If the value-based pricing model yields a price that is higher than the cost-plus calculation, you may have thoughts like this, “I’ll provide more value than the competition and charge a lower price. That will really be attractive to customers and generate a lot more sales.” That is a good theory, but in practice it does not work that way. The screwdriver pricing scenario in the hardware store demonstrates our tendency to believe in the value that the price indicates. When you set a price that is out of line with the actual value, you are giving the customer misinformation; it is a disservice to them and to you. People are willing to pay for the things they want, and they usually believe the common statement, “You get what you pay for.”

The best practice is to be realistic with the value of your offering and charge accordingly. Sell more by setting your pricing correctly. Price is the single largest indicator of value.

Does this work in the real world?

When John and David Martin moved to a new settlement, they left behind a successful furniture-manufacturing and retail business.
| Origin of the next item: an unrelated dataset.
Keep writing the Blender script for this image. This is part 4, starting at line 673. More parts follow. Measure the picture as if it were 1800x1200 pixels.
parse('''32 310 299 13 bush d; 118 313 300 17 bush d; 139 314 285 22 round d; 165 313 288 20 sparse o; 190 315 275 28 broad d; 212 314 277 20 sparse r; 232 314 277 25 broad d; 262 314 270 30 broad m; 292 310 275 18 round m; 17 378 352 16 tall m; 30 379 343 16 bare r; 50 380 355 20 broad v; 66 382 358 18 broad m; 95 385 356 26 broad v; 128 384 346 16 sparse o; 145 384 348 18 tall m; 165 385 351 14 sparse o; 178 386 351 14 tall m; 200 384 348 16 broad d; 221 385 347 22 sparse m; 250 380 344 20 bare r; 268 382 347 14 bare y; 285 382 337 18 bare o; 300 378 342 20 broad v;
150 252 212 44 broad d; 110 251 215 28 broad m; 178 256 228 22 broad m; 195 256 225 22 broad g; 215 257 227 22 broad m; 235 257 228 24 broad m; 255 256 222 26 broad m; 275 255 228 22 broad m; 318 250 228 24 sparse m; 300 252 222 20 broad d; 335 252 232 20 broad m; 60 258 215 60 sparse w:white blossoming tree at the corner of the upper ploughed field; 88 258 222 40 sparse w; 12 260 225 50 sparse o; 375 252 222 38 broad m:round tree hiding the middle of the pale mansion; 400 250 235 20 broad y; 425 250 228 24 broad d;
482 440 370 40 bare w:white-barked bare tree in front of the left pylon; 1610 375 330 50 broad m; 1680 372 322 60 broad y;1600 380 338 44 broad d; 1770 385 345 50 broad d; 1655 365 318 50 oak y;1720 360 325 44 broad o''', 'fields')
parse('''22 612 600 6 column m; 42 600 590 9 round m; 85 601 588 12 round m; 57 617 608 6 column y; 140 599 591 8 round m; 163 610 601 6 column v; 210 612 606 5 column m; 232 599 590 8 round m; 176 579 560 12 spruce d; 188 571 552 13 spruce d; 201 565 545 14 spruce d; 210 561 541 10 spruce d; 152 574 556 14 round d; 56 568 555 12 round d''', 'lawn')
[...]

Their business experience and knowledge of woodworking had come along with them, and they decided to use it to build another business after the same model in their new community. Judging by the general surroundings, there seemed to be plenty of money around for high-quality wood furniture. John and David got their business off to a fair start and reached a moderate level of profitability, but it seemed to them that they were missing too many potential sales.

Many folks came into the showroom. They toured the showroom with interest — rubbing their palms across the furniture tops; gazing admiringly at the styling; and asking questions about the quality of the materials, building techniques, and production time. Then, after looking again at the price, they would slowly walk out — still looking around the showroom with pondering interest.

John and David wondered, “What is going on in these people’s minds?” They began asking questions. Soon they learned that many of their prospects were comparing their product with a high-priced national brand which had a longstanding reputation for high-quality furniture. Their prices were not anywhere close to the prices of the national brand. John and David understood something about the way pricing communicates value. They took a brave step. They raised their prices 30-40%. What do you think happened? Did higher prices send more people out the door without buying? No! They sold more pieces of furniture! Now customers could believe that they would get the quality of furniture they were looking for. At the lower pricing level, many people walked away because they “knew” that they could not buy the quality they wanted for such a low price.

Remember, price is the single largest indicator of value. So get out your calendar and schedule a time to evaluate your pricing with a value-based pricing model.